Christophe Honoré – Le bien-aimé

L’excellente maison d’édition Playlist Society sort la semaine prochaine un essai sur Christophe Honoré, un homme qui étreint large.

À tout juste 50 ans, l’artiste breton affiche déjà une filmographie conséquente : plus d’une dizaine de longs-métrages, des courts-métrages et des clips. Mais aussi des romans, pièces et mises en scène de théâtre et d’opéra. C’est cette œuvre protéiforme que Mathieu Champalaune tente d’analyser en 4 parties dans son ouvrage.

Dans un ton clair et documenté, l’auteur navigue entre les axes de la pensée d’Honoré. Entre les lignes de ses textes qui aident et qui aiment. Scénariste de tous ses films, Honoré aide à penser, rêver, et vivre tout simplement : en montrant des hommes et des femmes aux prises avec leurs désirs, et qui cherchent une porte de sortie pour changer leur vie et chanter leurs sentiments.

En effet, la musique tient une place de choix dans son œuvre : il fait tourner Michel Delpech (Les bien-aimés), Benjamin Biolay (Chambre 212) et Guy Marchand (Dans Paris), mais ne leur demande pas de chanter. À l’inverse, il fait pousser la chansonnette à Ludivine Sagnier, Catherine Deneuve et Chiara Mastroianni dans Les Chansons d’Amour et Les Bien-aimés. Il se joue des étiquettes : François Sagat, le champion du X, devient une icône érotique qu’il appelle (tiens, tiens) Emmanuel dans Homme au bain. Il tourne 5 films avec Louis Garrel et transforme ainsi le jeune premier en premier rôle.

Sa rencontre avec Alex Beaupain est déterminante : le musicien signe la B.O. de son premier film 17 fois Cécile Cassard en 2002 et lui restera fidèle, récoltant au passage un César pour Les Chansons d’amour. La même mélodie, fredonnée dans un film, peut faire l’objet d’un clip quelques années plus tard. Mécanique des fluides, intimes et partagés, entre les œuvres et le temps.

C’est un voyage intérieur auquel nous convie Mathieu Champalaune.
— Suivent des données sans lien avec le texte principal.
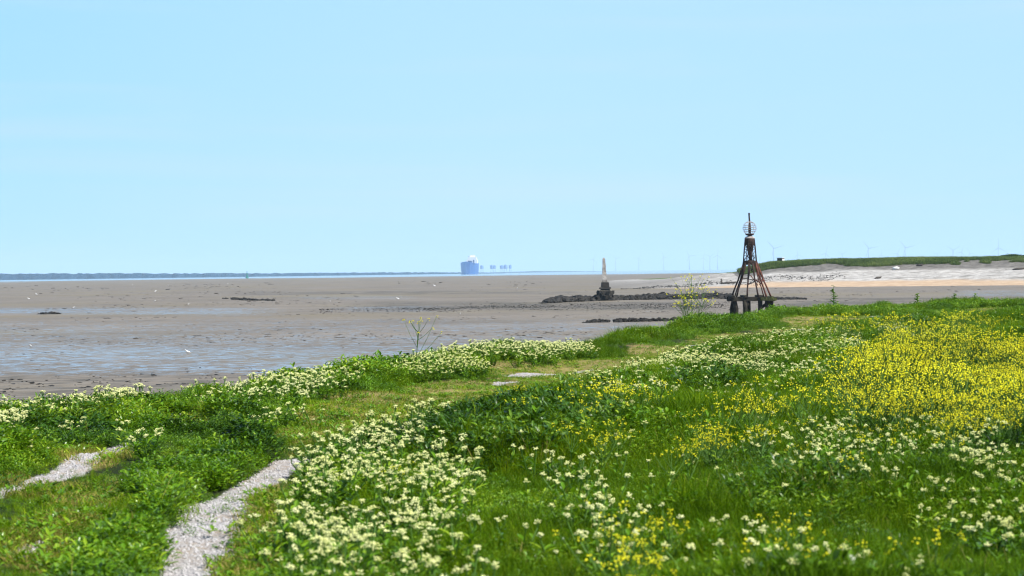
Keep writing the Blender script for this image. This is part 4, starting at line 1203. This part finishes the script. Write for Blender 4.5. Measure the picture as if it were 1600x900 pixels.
sc_ = F / y; qx = px + (fbm(x, y, .8, 61, 3) - .5) * sc_ * 1.4; qy = py + (fbm(x, y + 30, .8, 62, 3) - .5) * np.minimum(30, sc_ * .3)
leaf = np.full(n, .22); dark = np.zeros(n)
for zn, v in LEAFZ: leaf = np.where(in_poly(qx, qy, zn), np.maximum(leaf, v), leaf)
for zn, v in DARKZ: dark = np.where(in_poly(qx, qy, zn), np.maximum(dark, v), dark)
leaf = leaf + (fbm(x, y, .9, 63, 3) - .5) * 1.1
inmid = in_poly(px + (qx - px) * .35, py + (qy - py) * .5, MIDZ)
leaf = np.where(inmid, .72, leaf); wn = np.where(inmid, wn * .3, wn)
dry = r.random(n) < sstep(.28, .62, wn)
isd = (r.random(n) < dark * .55) & ~dry
isl = (r.random(n) < leaf) & ~dry & ~isd
isg = ~dry & ~isd & ~isl
g_ok = r.random(n) > np.clip(gv * 1.7 - .25, 0, .97)
hs = .55 + 1.0 * sstep(.3, .7, fbm(x, y, .45, 64, 3))                # tallness drifts over the bank
tr = np.abs(poly_dist(x, y, TRACK)); hs = hs * np.maximum(.35 + .65 * sstep(.8, 2.0, tr), 1.15 * (1 - sstep(.7, 1.8, sE)))
pass; hs = np.where(inmid, np.maximum(hs, .75 + .5 * fbm(x, y, 1.1, 67, 2)), hs)
yaw = lambda k: np.stack([r.normal(0, .12, k), r.normal(0, .12, k), r.random(k) * 6.28], -1)
right = px > 620 + (900 - py) * .1
def go(name, m, protos, s, label, cat):
    k = int(m.sum()); scatter(name, np.stack([x[m], y[m], z[m] - .01], -1), yaw(k), s, r.integers(0, len(protos), k), protos, label, cat)
mg = isg & g_ok & right; mh = isg & g_ok & ~right
go('grass', mg, [blades(k, 34, .085, .11, .29, .0048, .5, M['meadow'], 'meadow_tuft') for k in range(8)], hs[mg] * r.uniform(.75, 1.15, mg.sum()), 'lush dark green meadow grass right of the track', 'grass')
go('grass', mh, [blades(20 + k, 34, .085, .09, .26, .005, .6, M['grass'], 'bank_tuft') for k in range(5)], hs[mh] * r.uniform(.7, 1.1, mh.sum()), 'bright green grass along the brink and the track', 'grass')
ml = isl & g_ok
go('ground_cover', ml, [clump(30 + k, 52, .10, .20, .044, .019, M['broad'], 'leaf_clump') for k in range(5)], hs[ml] * r.uniform(.7, 1.2, ml.sum()), 'broad leaved green weeds covering the bank between the flowers', 'weeds')
mk = isd & g_ok
go('ground_cover', mk, [clump(40 + k, 56, .10, .22, .046, .021, M['darkleaf'], 'dark_leaf_clump') for k in range(4)], hs[mk] * r.uniform(.8, 1.25, mk.sum()), 'patches of dark green leafy weeds', 'weeds')
ms_ = isg & g_ok & (r.random(n) < .045 + .10 * sstep(.5, .7, fbm(x, y, .6, 81, 3)))
go('dry_grass', ms_, [blades(95 + k, 7, .09, .16, .36, .0038, .5, M['dry'], 'dead_stalks') for k in range(4)], r.uniform(.6, 1.1, ms_.sum()) * np.minimum(hs[ms_], 1.1), 'scattered dead straw stalks standing in the green grass', 'grass')
md_ = dry & g_ok & (r.random(n) < .8)
go('dry_grass', md_, [blades(50 + k, 34, .10, .025, .085, .0042, 1.0, M['dry'], 'dry_tuft') for k in range(4)], r.uniform(.6, 1.3, md_.sum()) * (1 - .55 * sstep(22, 32, y[md_])), 'short sun dried straw coloured turf along the worn track', 'grass')
mt_ = dry & g_ok & (r.random(n) < .5)
go('grass', mt_, [blades(60 + k, 14, .10, .04, .12, .006, .9, M['grass'], 'short_tuft') for k in range(3)] + [clump(66 + k, 16, .10, .06, .05, .022, M['broad'], 'low_leaves') for k in range(2)], r.uniform(.6, 1.3, mt_.sum()) * (1 - .35 * sstep(22, 32, y[mt_])), 'short green turf and low leaves mixed into the dry worn track', 'grass')
# pebbles on the ruts
p = sample_bank(1500, 404, fall=.7, y1=60); x, y = p[:, 0], p[:, 1]; k = r.random(len(x)) < np.clip(gravel_mask(x, y) * 1.3 - .25, 0, 1)
x, y = x[k], y[k]; z = gz(x, y); n = len(x)
PB = [rock_mesh(80 + q, M['pebble']) for q in range(4)]
scatter('gravel', np.stack([x, y, z], -1), r.random((n, 3)) * 6, .007 + .020 * r.random(n) ** 2.5, r.integers(0, 4, n), PB, 'pale grey gravel lying in the worn wheel ruts', 'gravel')

# --- marram on the dune
M['marram'] = mat_leaf('marram', (.040, .070, .010), (.11, .17, .025), (.26, .29, .08), .3, .6, .2, .06)
r = np.random.default_rng(9); n = 42000
x = np.where(r.random(n) < .85, r.uniform(36, 112, n), r.uniform(112, 320, n)); s_ = 37 + 60 * r.random(n) ** 1.8
y = np.interp(x, [q[0] for q in SHORE], [q[1] for q in SHORE]) + s_
zz, ss = dune_z(x, y); ok = (ss > 41.5 + (fbm(x, y, .15, 15, 3) - .5) * 9) & (zz > .5) & ((fbm(x, y, .22, 16, 3) > .25) | (ss > 46)) & (x / y * F + 800 > 1152 + 12 * fbm(x, y, .2, 3, 2))
x, y, zz = x[ok], y[ok], zz[ok]; n = len(x)
scatter('marram_grass', np.stack([x, y, zz - .05], -1), np.stack([r.normal(0, .1, n), r.normal(0, .1, n), r.random(n) * 6.28], -1), r.uniform(.6, 1.35, n) * (.6 + .8 * fbm(x, y, .12, 18, 3)), r.integers(0, 4, n),
        [blades(70 + k, 60, .45, .25, .62, .035, .6, M['marram'], 'marram_tuft') for k in range(4)], 'grass and low scrub covering the top of the dune', 'grass')
xb, yb, zb = at_depth(1582, 408, 474)
bm = clump(90, 700, 2.4, .95, .42, .24, M['darkleaf'], 'foliage')
t = thing('dune_bush', 'low dark bush on the dune top at the far right', 'bush', (xb, yb, dz1(xb, yb) - .1))
o = bpy.data.objects.new('foliage', bm); COL.objects.link(o); o.parent = t
for q in range(5):
    tb = MB().tube([(0, 0, -.1), (math.cos(q * 1.3) * .5, math.sin(q * 1.3) * .5, .6), (math.cos(q * 1.3) * 1.3, math.sin(q * 1.3) * 1.2, 1.0)], [.09, .06, .02], 5).build('branch', M['blackwood'], t)

# ------------------------------------------------------------------ camera
cd = bpy.data.cameras.new('camera'); cam = bpy.data.objects.new('camera', cd); COL.objects.link(cam)
cd.sensor_width = 36.0; cd.lens = 36.0 * F / W; cd.clip_start = .3; cd.clip_end = 80000
cam.matrix_world = Matrix(((Rv[0], Uv[0], -Fv[0], 0), (Rv[1], Uv[1], -Fv[1], 0), (Rv[2], Uv[2], -Fv[2], EYE), (0, 0, 0, 1)))
cd.dof.use_dof = True; cd.dof.focus_distance = 48.0; cd.dof.aperture_fstop = 5.2
SC.camera = cam
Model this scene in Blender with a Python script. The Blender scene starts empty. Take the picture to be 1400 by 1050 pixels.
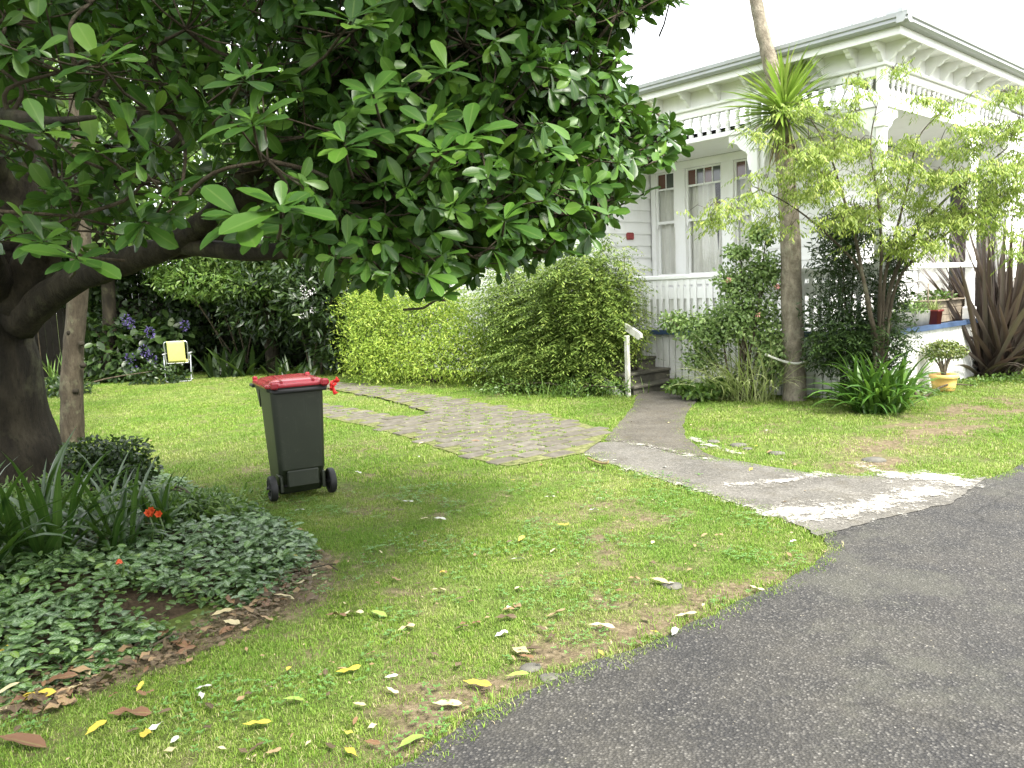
import bpy, math, random
import numpy as np
from mathutils import Vector, Matrix, noise
R = math.radians
random.seed(7)
rng = np.random.default_rng(11)
S = bpy.context.scene
COL = S.collection

# ------------------------------------------------------------------ camera, sky, sun, exposure
CAM = (0.0, 0.0, 1.55)
PITCH, ROLL = R(6.6), R(2.4)
cd = bpy.data.cameras.new('camera')
cam = bpy.data.objects.new('camera', cd)
COL.objects.link(cam)
cam.location = CAM
cd.sensor_width = 36.0
cd.lens = 36.0 * 1090.0 / 1400.0
cd.clip_start = 0.05
cd.clip_end = 800.0
cam.matrix_world = Matrix.Translation(CAM) @ Matrix.Rotation(R(90) - PITCH, 4, 'X') @ Matrix.Rotation(-ROLL, 4, 'Z')
S.camera = cam
S.render.engine = 'CYCLES'
S.cycles.use_denoising = True
S.cycles.max_bounces = 8
S.cycles.transparent_max_bounces = 12
S.cycles.sample_clamp_indirect = 8.0

world = bpy.data.worlds.new('World')
S.world = world
world.use_nodes = True
wn, wl = world.node_tree.nodes, world.node_tree.links
wn.clear()
SUN_EL, SUN_AZ = R(52), R(146)      # azimuth measured clockwise from +Y: the sun stands behind the camera's right shoulder
sky = wn.new('ShaderNodeTexSky')
sky.sky_type = 'NISHITA'
sky.sun_disc = False
sky.sun_elevation = SUN_EL
sky.sun_rotation = SUN_AZ
sky.dust_density = 4.0
mixw = wn.new('ShaderNodeMix')
mixw.data_type = 'RGBA'
mixw.inputs[0].default_value = 0.82
mixw.inputs[7].default_value = (13.0, 13.3, 13.6, 1)     # the even white cloud layer
bg = wn.new('ShaderNodeBackground')
bg.inputs[1].default_value = 0.115
wo = wn.new('ShaderNodeOutputWorld')
wl.new(sky.outputs[0], mixw.inputs[6])
wl.new(mixw.outputs[2], bg.inputs[0])
wl.new(bg.outputs[0], wo.inputs[0])

sd = bpy.data.lights.new('sun', 'SUN')
sd.energy = 4.7
sd.angle = R(16)
sd.color = (1.0, 0.96, 0.88)
sun = bpy.data.objects.new('sun', sd)
COL.objects.link(sun)
sdir = Vector((math.sin(SUN_AZ) * math.cos(SUN_EL), math.cos(SUN_AZ) * math.cos(SUN_EL), math.sin(SUN_EL)))
sun.rotation_euler = sdir.to_track_quat('Z', 'Y').to_euler()
sun.location = (12, -10, 20)

S.view_settings.view_transform = 'Standard'
S.view_settings.look = 'None'
S.view_settings.gamma = 1.0
S.view_settings.use_curve_mapping = False
S.view_settings.exposure = 1.38

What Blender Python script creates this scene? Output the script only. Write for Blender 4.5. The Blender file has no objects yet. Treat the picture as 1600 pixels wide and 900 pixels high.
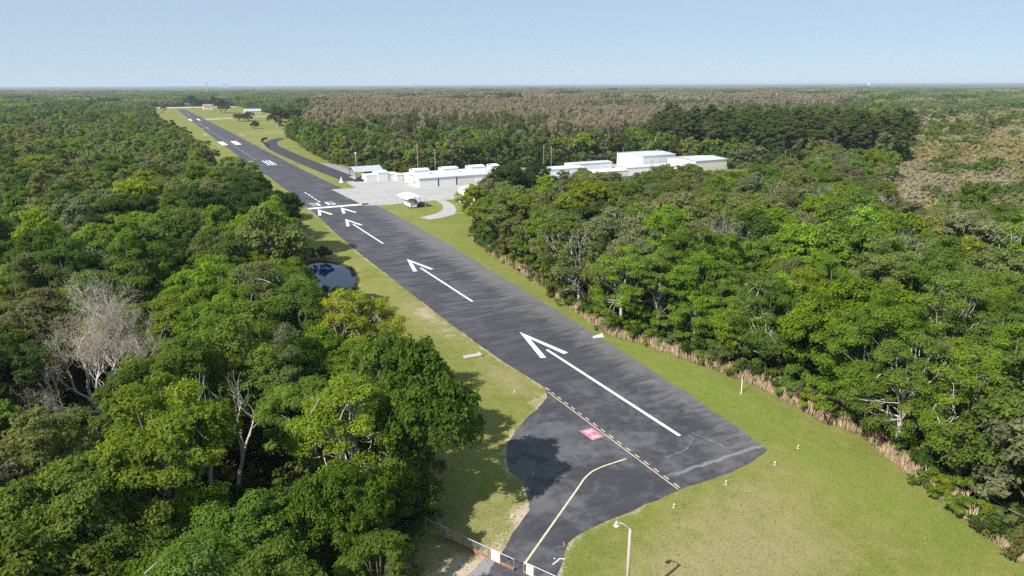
import bpy, math, random
import numpy as np
from mathutils import Matrix, Vector

# ------------------------------------------------------------------ camera, world, sun, exposure
# World axes: +Y runs up the runway centreline, +X to its right, origin at the near end of the first arrow. Metres.
scene = bpy.context.scene
COL = scene.collection
CAM = Vector((-54.457, -58.913, 42.6))
cd = bpy.data.cameras.new("camera"); cam = bpy.data.objects.new("camera", cd); COL.objects.link(cam)
cd.sensor_width = 36; cd.lens = 1067 / 1600 * 36; cd.clip_start = 0.5; cd.clip_end = 90000
pitch = math.radians(16.5586); roll = math.atan(6.5 / 1600)
fh = Vector((0.46151, 0.88713, 0)).normalized()
R0 = Vector((fh.y, -fh.x, 0))
F = fh * math.cos(pitch) + Vector((0, 0, -math.sin(pitch)))
D0 = -(R0.cross(F))
xa = math.cos(roll) * R0 + math.sin(roll) * D0
dn = -math.sin(roll) * R0 + math.cos(roll) * D0
M = Matrix((xa, -dn, -F)).transposed().to_4x4(); M.translation = CAM
cam.matrix_world = M
scene.camera = cam

SUN_EL = math.radians(44.5)
TO_SUN_AZ = Vector((-0.957, -0.28, 0)).normalized()
world = bpy.data.worlds.new("World"); scene.world = world; world.use_nodes = True
wn = world.node_tree; wn.nodes.clear()
wo = wn.nodes.new("ShaderNodeOutputWorld"); bg = wn.nodes.new("ShaderNodeBackground"); sky = wn.nodes.new("ShaderNodeTexSky")
sky.sky_type = 'NISHITA'; sky.sun_disc = False
sky.sun_elevation = SUN_EL; sky.sun_rotation = math.atan2(TO_SUN_AZ.x, TO_SUN_AZ.y)
sky.altitude = 0; sky.air_density = 0.6; sky.dust_density = 0.0; sky.ozone_density = 3.0
bg.inputs[1].default_value = 0.07
# thin high haze evens the sky out towards one pale blue
veil = wn.nodes.new("ShaderNodeMix"); veil.data_type = 'RGBA'; veil.inputs[0].default_value = 0.74
veil.inputs[7].default_value = (5.0, 6.5, 7.8, 1)
wn.links.new(sky.outputs[0], veil.inputs[6]); wn.links.new(veil.outputs[2], bg.inputs[0]); wn.links.new(bg.outputs[0], wo.inputs[0])
sd = bpy.data.lights.new("sun", 'SUN'); sun = bpy.data.objects.new("sun", sd); COL.objects.link(sun)
sd.energy = 5.0; sd.angle = math.radians(0.5); sd.color = (1.0, 0.95, 0.87)
to_sun = TO_SUN_AZ * math.cos(SUN_EL) + Vector((0, 0, math.sin(SUN_EL)))
sun.rotation_euler = to_sun.to_track_quat('Z', 'Y').to_euler(); sun.location = (-60, -20, 120)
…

L’introspection d’un artiste « entre-deux », à la fois populaire quand il adapte en 2016 au cinéma Les Malheurs de Sophie, le classique de la Comtesse de Ségur, et plus pointu quand il charrie ses références à la Nouvelle Vague. Simultanément reconnu par ses pairs (prix Louis Delluc 2018 pour Plaire, aimer et courir vite) et un peu en dehors des institutions (1 seule nomination personnelle aux César, pour le scénario de La Belle Personne).

Un artiste hors normes quand il évoque son statut de père homosexuel qui se frotte à la haine des autres (« Guerre et Paix : contrepèterie douteuse ? ») dans le bouleversant livre Ton père. L’amour à deux, à trois, entre filles ou garçons : dans toutes les configurations possibles pour conjurer l’absence de ses idoles. Ces figures artistiques dont beaucoup furent décimées par le SIDA et auxquelles il rend hommage dans sa pièce Les Idoles.

C’est tout ce corpus que balaie l’essai, dans un geste à la fois limpide et étourdissant. L’élan des corps, pour empêcher que celui de l’autre reste figé, comme le titre l’auteur dans la dernière partie. C’est un petit livre immense, qui ouvre les yeux et le cœur.

Christophe Honoré, les corps libérés est disponible en librairie le 20 octobre.